Your task is to extract every line from the material below exactly.
--- BEGIN Given information ---
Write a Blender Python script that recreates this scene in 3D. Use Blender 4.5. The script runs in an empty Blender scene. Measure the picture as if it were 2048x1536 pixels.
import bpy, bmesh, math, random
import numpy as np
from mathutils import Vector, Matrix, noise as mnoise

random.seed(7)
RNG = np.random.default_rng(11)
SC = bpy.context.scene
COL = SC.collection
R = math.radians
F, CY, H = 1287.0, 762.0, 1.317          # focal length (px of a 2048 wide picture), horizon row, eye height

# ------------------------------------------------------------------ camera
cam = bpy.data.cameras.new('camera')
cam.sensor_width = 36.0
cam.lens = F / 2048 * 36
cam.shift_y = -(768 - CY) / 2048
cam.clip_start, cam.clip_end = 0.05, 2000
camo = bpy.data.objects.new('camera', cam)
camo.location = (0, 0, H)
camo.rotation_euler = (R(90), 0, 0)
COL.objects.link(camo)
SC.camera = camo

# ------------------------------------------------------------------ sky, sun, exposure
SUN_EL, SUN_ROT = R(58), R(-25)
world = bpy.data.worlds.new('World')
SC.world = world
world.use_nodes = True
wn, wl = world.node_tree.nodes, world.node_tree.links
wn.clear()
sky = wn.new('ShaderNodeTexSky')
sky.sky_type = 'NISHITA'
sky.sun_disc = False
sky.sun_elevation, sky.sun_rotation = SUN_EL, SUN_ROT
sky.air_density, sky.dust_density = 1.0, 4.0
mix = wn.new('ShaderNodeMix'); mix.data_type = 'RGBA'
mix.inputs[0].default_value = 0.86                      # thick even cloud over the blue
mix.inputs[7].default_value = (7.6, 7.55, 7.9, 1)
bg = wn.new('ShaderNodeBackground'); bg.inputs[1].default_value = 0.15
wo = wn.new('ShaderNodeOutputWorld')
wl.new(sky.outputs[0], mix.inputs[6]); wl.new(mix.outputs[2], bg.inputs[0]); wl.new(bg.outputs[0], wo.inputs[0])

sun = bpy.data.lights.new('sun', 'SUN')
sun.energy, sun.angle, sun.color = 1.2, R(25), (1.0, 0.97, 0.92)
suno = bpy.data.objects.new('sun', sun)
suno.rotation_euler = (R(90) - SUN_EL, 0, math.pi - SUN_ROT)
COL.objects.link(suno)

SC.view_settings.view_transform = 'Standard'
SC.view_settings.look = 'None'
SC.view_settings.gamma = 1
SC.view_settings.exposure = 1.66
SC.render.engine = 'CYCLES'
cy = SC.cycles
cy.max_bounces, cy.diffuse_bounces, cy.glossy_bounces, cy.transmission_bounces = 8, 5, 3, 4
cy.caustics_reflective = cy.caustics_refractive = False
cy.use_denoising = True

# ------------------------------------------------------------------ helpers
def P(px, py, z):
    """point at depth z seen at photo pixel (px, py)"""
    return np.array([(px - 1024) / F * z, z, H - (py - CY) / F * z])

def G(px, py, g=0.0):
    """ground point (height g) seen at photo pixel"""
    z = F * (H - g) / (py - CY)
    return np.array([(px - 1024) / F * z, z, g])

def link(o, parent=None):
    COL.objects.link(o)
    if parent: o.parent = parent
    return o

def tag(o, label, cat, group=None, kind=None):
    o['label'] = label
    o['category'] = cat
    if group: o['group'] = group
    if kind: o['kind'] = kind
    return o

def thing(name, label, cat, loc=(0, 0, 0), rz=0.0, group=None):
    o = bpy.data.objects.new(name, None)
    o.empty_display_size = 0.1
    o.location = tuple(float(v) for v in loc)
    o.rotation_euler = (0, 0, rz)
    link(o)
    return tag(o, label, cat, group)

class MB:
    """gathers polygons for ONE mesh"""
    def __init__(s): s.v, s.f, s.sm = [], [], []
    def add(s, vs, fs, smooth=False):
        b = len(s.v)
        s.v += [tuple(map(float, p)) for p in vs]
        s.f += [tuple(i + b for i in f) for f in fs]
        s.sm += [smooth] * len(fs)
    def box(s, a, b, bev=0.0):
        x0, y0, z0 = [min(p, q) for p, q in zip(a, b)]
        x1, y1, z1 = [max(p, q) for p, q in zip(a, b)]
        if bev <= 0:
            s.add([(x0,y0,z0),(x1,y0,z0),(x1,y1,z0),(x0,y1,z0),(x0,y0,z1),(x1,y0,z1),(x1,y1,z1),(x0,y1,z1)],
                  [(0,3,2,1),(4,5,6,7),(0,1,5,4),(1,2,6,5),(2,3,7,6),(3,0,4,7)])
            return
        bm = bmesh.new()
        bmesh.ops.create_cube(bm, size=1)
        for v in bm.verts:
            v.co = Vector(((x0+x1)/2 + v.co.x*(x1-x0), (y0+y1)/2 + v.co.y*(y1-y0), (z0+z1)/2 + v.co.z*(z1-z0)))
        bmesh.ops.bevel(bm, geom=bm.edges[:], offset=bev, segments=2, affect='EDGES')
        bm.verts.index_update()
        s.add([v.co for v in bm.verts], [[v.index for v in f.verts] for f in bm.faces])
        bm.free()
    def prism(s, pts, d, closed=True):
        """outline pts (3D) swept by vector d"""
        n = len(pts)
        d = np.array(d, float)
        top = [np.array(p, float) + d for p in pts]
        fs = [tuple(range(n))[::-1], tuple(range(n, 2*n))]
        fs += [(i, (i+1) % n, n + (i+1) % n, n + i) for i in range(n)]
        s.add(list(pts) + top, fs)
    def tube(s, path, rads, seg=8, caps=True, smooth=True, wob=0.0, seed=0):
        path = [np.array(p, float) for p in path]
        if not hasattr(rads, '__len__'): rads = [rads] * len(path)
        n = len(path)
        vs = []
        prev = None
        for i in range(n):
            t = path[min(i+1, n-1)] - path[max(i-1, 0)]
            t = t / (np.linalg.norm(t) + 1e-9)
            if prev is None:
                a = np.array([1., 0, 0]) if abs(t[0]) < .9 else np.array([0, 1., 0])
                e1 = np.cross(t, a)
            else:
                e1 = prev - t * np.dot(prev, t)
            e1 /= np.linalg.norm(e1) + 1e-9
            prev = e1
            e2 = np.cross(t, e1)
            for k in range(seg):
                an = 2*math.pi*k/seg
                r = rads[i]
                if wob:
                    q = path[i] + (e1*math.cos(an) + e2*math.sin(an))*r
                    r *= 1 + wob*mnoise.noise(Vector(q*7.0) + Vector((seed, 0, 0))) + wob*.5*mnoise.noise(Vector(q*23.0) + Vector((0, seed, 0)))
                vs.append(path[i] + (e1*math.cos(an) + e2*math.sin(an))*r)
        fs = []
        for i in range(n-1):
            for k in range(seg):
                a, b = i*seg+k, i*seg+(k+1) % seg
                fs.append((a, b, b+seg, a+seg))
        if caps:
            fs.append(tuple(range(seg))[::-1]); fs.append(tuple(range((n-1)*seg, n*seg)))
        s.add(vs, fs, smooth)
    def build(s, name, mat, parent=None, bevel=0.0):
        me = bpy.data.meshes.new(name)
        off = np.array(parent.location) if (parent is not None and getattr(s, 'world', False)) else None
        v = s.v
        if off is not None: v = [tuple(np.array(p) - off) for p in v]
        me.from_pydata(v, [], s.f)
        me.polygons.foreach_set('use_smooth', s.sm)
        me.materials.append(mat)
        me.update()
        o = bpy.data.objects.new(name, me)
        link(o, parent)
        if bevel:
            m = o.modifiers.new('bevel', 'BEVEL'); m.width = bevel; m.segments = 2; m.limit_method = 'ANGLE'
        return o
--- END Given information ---
[Result of the exercise]
Write a Blender Python script that recreates this scene in 3D. Use Blender 4.5. The script runs in an empty Blender scene. Measure the picture as if it were 2048x1536 pixels.
import bpy, bmesh, math, random
import numpy as np
from mathutils import Vector, Matrix, noise as mnoise

random.seed(7)
RNG = np.random.default_rng(11)
SC = bpy.context.scene
COL = SC.collection
R = math.radians
F, CY, H = 1287.0, 762.0, 1.317          # focal length (px of a 2048 wide picture), horizon row, eye height

# ------------------------------------------------------------------ camera
cam = bpy.data.cameras.new('camera')
cam.sensor_width = 36.0
cam.lens = F / 2048 * 36
cam.shift_y = -(768 - CY) / 2048
cam.clip_start, cam.clip_end = 0.05, 2000
camo = bpy.data.objects.new('camera', cam)
camo.location = (0, 0, H)
camo.rotation_euler = (R(90), 0, 0)
COL.objects.link(camo)
SC.camera = camo

# ------------------------------------------------------------------ sky, sun, exposure
SUN_EL, SUN_ROT = R(58), R(-25)
world = bpy.data.worlds.new('World')
SC.world = world
world.use_nodes = True
wn, wl = world.node_tree.nodes, world.node_tree.links
wn.clear()
sky = wn.new('ShaderNodeTexSky')
sky.sky_type = 'NISHITA'
sky.sun_disc = False
sky.sun_elevation, sky.sun_rotation = SUN_EL, SUN_ROT
sky.air_density, sky.dust_density = 1.0, 4.0
mix = wn.new('ShaderNodeMix'); mix.data_type = 'RGBA'
mix.inputs[0].default_value = 0.86                      # thick even cloud over the blue
mix.inputs[7].default_value = (7.6, 7.55, 7.9, 1)
bg = wn.new('ShaderNodeBackground'); bg.inputs[1].default_value = 0.15
wo = wn.new('ShaderNodeOutputWorld')
wl.new(sky.outputs[0], mix.inputs[6]); wl.new(mix.outputs[2], bg.inputs[0]); wl.new(bg.outputs[0], wo.inputs[0])

sun = bpy.data.lights.new('sun', 'SUN')
sun.energy, sun.angle, sun.color = 1.2, R(25), (1.0, 0.97, 0.92)
suno = bpy.data.objects.new('sun', sun)
suno.rotation_euler = (R(90) - SUN_EL, 0, math.pi - SUN_ROT)
COL.objects.link(suno)

SC.view_settings.view_transform = 'Standard'
SC.view_settings.look = 'None'
SC.view_settings.gamma = 1
SC.view_settings.exposure = 1.66
SC.render.engine = 'CYCLES'
cy = SC.cycles
cy.max_bounces, cy.diffuse_bounces, cy.glossy_bounces, cy.transmission_bounces = 8, 5, 3, 4
cy.caustics_reflective = cy.caustics_refractive = False
cy.use_denoising = True

# ------------------------------------------------------------------ helpers
def P(px, py, z):
    """point at depth z seen at photo pixel (px, py)"""
    return np.array([(px - 1024) / F * z, z, H - (py - CY) / F * z])

def G(px, py, g=0.0):
    """ground point (height g) seen at photo pixel"""
    z = F * (H - g) / (py - CY)
    return np.array([(px - 1024) / F * z, z, g])

def link(o, parent=None):
    COL.objects.link(o)
    if parent: o.parent = parent
    return o

def tag(o, label, cat, group=None, kind=None):
    o['label'] = label
    o['category'] = cat
    if group: o['group'] = group
    if kind: o['kind'] = kind
    return o

def thing(name, label, cat, loc=(0, 0, 0), rz=0.0, group=None):
    o = bpy.data.objects.new(name, None)
    o.empty_display_size = 0.1
    o.location = tuple(float(v) for v in loc)
    o.rotation_euler = (0, 0, rz)
    link(o)
    return tag(o, label, cat, group)

class MB:
    """gathers polygons for ONE mesh"""
    def __init__(s): s.v, s.f, s.sm = [], [], []
    def add(s, vs, fs, smooth=False):
        b = len(s.v)
        s.v += [tuple(map(float, p)) for p in vs]
        s.f += [tuple(i + b for i in f) for f in fs]
        s.sm += [smooth] * len(fs)
    def box(s, a, b, bev=0.0):
        x0, y0, z0 = [min(p, q) for p, q in zip(a, b)]
        x1, y1, z1 = [max(p, q) for p, q in zip(a, b)]
        if bev <= 0:
            s.add([(x0,y0,z0),(x1,y0,z0),(x1,y1,z0),(x0,y1,z0),(x0,y0,z1),(x1,y0,z1),(x1,y1,z1),(x0,y1,z1)],
                  [(0,3,2,1),(4,5,6,7),(0,1,5,4),(1,2,6,5),(2,3,7,6),(3,0,4,7)])
            return
        bm = bmesh.new()
        bmesh.ops.create_cube(bm, size=1)
        for v in bm.verts:
            v.co = Vector(((x0+x1)/2 + v.co.x*(x1-x0), (y0+y1)/2 + v.co.y*(y1-y0), (z0+z1)/2 + v.co.z*(z1-z0)))
        bmesh.ops.bevel(bm, geom=bm.edges[:], offset=bev, segments=2, affect='EDGES')
        bm.verts.index_update()
        s.add([v.co for v in bm.verts], [[v.index for v in f.verts] for f in bm.faces])
        bm.free()
    def prism(s, pts, d, closed=True):
        """outline pts (3D) swept by vector d"""
        n = len(pts)
        d = np.array(d, float)
        top = [np.array(p, float) + d for p in pts]
        fs = [tuple(range(n))[::-1], tuple(range(n, 2*n))]
        fs += [(i, (i+1) % n, n + (i+1) % n, n + i) for i in range(n)]
        s.add(list(pts) + top, fs)
    def tube(s, path, rads, seg=8, caps=True, smooth=True, wob=0.0, seed=0):
        path = [np.array(p, float) for p in path]
        if not hasattr(rads, '__len__'): rads = [rads] * len(path)
        n = len(path)
        vs = []
        prev = None
        for i in range(n):
            t = path[min(i+1, n-1)] - path[max(i-1, 0)]
            t = t / (np.linalg.norm(t) + 1e-9)
            if prev is None:
                a = np.array([1., 0, 0]) if abs(t[0]) < .9 else np.array([0, 1., 0])
                e1 = np.cross(t, a)
            else:
                e1 = prev - t * np.dot(prev, t)
            e1 /= np.linalg.norm(e1) + 1e-9
            prev = e1
            e2 = np.cross(t, e1)
            for k in range(seg):
                an = 2*math.pi*k/seg
                r = rads[i]
                if wob:
                    q = path[i] + (e1*math.cos(an) + e2*math.sin(an))*r
                    r *= 1 + wob*mnoise.noise(Vector(q*7.0) + Vector((seed, 0, 0))) + wob*.5*mnoise.noise(Vector(q*23.0) + Vector((0, seed, 0)))
                vs.append(path[i] + (e1*math.cos(an) + e2*math.sin(an))*r)
        fs = []
        for i in range(n-1):
            for k in range(seg):
                a, b = i*seg+k, i*seg+(k+1) % seg
                fs.append((a, b, b+seg, a+seg))
        if caps:
            fs.append(tuple(range(seg))[::-1]); fs.append(tuple(range((n-1)*seg, n*seg)))
        s.add(vs, fs, smooth)
    def build(s, name, mat, parent=None, bevel=0.0):
        me = bpy.data.meshes.new(name)
        off = np.array(parent.location) if (parent is not None and getattr(s, 'world', False)) else None
        v = s.v
        if off is not None: v = [tuple(np.array(p) - off) for p in v]
        me.from_pydata(v, [], s.f)
        me.polygons.foreach_set('use_smooth', s.sm)
        me.materials.append(mat)
        me.update()
        o = bpy.data.objects.new(name, me)
        link(o, parent)
        if bevel:
            m = o.modifiers.new('bevel', 'BEVEL'); m.width = bevel; m.segments = 2; m.limit_method = 'ANGLE'
        return o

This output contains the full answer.